Chiara Pavolucci’s research investigates the notion of the margin as a space of transition, resistance, and potential. Through photography and both individual and collective exploration, the artist traces peripheral zones in search of narratives that escape dominant power structures—places where the wild, time, and personal stories coexist in a delicate tension between abandonment and resilience.
Rather than a limit, the edge becomes a metaphor for resistance: a threshold where different worlds meet, collide, and transform. It evokes liminal territories—peripheries, abandoned sites, third landscapes—where the overlooked finds new meaning. These are the spaces of those living in social or political precarity, of nomadic existence within a world ruled by private property. In a society obsessed with performance, they embody what is often dismissed as negligible yet holds the slowest and most vital part of ourselves.
Throughout the process, Pavolucci engages local communities, inviting residents to accompany her to the outskirts of the city. She believes that authentic stories of place can emerge only through shared experience. The resulting images arise from encounters, walks, and conversations—moments of exchange shaped within workshops that merge observation and dialogue.

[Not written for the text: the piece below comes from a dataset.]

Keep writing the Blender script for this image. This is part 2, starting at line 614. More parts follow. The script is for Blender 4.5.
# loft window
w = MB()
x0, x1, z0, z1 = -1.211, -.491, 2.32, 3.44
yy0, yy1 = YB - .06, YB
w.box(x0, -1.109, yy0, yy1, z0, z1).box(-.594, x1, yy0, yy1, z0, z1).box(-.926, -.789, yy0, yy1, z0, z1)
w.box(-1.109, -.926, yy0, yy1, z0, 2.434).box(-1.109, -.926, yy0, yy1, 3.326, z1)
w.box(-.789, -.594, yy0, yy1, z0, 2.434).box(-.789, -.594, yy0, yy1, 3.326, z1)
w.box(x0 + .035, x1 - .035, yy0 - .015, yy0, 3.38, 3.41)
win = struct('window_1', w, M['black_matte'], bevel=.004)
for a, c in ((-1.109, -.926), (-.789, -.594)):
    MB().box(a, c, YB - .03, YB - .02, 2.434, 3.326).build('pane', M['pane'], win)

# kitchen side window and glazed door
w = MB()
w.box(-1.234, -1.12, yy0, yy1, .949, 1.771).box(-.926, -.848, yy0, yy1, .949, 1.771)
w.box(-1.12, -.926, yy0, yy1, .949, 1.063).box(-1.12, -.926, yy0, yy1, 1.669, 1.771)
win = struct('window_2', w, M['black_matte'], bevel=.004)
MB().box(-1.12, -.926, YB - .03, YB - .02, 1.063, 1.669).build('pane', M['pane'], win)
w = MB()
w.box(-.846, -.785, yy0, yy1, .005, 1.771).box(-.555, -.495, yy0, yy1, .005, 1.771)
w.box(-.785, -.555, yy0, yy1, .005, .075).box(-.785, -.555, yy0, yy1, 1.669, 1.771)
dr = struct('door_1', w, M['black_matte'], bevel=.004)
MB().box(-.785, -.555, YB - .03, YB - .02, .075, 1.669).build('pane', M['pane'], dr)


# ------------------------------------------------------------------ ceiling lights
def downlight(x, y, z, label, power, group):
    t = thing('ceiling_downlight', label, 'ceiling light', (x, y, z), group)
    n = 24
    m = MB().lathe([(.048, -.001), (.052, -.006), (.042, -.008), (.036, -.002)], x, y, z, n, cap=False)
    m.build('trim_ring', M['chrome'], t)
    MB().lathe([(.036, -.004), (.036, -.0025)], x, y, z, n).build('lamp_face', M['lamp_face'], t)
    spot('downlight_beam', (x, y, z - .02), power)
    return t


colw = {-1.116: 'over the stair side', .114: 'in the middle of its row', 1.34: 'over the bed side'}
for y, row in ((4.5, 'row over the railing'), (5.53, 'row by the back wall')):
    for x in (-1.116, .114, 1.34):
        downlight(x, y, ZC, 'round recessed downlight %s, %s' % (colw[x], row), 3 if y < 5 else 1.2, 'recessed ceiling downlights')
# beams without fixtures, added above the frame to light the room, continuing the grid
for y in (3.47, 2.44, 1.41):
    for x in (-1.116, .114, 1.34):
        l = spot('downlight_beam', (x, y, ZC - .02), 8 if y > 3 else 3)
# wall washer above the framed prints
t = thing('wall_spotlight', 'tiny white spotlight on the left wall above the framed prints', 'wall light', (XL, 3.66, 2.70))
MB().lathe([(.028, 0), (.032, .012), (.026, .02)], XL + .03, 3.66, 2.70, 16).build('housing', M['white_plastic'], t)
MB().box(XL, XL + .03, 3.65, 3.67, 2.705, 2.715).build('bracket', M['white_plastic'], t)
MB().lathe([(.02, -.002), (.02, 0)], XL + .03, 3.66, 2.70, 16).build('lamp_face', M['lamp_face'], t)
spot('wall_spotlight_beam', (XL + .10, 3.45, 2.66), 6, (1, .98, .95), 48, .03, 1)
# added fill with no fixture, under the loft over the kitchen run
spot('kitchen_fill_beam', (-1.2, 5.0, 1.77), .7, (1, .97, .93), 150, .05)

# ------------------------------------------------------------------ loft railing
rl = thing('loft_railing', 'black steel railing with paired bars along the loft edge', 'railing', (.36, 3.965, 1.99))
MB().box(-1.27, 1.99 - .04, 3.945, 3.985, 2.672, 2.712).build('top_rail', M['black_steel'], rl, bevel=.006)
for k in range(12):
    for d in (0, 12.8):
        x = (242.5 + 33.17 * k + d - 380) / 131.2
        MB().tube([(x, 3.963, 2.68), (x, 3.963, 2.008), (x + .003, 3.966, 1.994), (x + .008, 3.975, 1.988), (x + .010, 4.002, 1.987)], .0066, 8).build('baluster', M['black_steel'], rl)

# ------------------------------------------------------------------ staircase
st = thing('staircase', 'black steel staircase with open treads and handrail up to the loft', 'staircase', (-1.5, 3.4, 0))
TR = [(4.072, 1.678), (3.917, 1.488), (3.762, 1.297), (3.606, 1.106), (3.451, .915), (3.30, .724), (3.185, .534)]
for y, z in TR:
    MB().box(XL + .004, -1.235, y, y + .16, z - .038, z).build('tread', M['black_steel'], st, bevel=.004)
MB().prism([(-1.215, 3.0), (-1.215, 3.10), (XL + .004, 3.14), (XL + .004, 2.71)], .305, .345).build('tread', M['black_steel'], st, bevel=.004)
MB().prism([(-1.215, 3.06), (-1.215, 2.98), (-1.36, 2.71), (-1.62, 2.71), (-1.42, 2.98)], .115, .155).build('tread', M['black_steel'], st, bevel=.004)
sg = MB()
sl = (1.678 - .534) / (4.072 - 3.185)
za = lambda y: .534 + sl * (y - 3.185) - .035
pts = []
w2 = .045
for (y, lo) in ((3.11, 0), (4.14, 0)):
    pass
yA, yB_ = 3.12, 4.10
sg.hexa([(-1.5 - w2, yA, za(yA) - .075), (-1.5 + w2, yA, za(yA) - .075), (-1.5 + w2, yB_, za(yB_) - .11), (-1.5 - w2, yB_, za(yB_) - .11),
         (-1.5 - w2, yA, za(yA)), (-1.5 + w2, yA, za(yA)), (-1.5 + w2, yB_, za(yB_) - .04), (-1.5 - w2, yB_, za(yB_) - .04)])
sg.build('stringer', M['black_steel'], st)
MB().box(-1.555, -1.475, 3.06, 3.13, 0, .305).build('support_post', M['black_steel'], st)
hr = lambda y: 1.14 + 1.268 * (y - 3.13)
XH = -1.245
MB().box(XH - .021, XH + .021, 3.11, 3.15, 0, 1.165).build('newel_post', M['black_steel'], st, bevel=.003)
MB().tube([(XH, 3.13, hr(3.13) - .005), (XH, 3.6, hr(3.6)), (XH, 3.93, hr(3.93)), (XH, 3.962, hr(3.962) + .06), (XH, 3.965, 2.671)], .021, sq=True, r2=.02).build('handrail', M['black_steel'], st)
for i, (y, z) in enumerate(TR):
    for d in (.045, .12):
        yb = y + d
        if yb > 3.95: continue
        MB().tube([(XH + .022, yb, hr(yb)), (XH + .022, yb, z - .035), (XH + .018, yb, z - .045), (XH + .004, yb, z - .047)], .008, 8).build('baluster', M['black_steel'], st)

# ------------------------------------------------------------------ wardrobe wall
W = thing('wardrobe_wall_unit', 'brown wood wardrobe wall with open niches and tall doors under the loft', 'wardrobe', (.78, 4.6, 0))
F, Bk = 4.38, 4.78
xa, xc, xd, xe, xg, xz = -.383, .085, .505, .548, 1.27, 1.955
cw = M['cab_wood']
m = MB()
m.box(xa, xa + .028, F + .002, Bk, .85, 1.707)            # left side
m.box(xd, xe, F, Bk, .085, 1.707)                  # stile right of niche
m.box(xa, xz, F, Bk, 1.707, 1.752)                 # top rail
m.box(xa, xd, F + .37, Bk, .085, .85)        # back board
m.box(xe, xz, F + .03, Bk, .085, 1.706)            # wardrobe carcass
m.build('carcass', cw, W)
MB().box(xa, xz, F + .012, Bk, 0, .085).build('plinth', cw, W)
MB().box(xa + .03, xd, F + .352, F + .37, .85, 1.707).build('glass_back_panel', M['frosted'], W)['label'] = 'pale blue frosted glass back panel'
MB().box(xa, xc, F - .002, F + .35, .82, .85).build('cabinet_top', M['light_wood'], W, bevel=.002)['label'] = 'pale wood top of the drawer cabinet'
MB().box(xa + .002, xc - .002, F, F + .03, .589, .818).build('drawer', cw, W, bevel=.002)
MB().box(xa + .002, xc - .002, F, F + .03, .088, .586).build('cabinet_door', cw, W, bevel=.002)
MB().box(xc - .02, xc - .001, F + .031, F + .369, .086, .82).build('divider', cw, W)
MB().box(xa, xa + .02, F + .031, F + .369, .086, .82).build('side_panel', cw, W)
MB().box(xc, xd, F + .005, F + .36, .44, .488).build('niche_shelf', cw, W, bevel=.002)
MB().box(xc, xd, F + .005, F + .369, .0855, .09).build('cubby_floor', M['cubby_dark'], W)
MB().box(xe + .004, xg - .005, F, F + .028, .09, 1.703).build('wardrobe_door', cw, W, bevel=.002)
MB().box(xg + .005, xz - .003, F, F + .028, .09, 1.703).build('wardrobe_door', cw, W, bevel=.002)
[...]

Accompanied by texts written collectively by participants, the work forms a polyphonic narrative rather than a singular viewpoint.
The project encourages viewers to slow down, to dwell, to reconsider their relationship with the edges—geographical, social, and emotional. Pavolucci invites us to see these zones not as sterile peripheries but as fertile grounds where change is already unfolding.
Through attentive observation and the creation of images and words, the artist moves along the subtle lines of everyday life, exploring interstitial spaces and questioning perception itself: How do you look, and what do you see when you look?
Echoing bell hooks, Pavolucci embraces a politics of position—an awareness that looking is never neutral. Her research begins with her own spatial positioning, re-educating the gaze toward new perspectives from which to imagine, create, and envision alternative worlds. It becomes a narrative born from encounters—an interweaving of movements, voices, and visions that together form a shared geography of experience.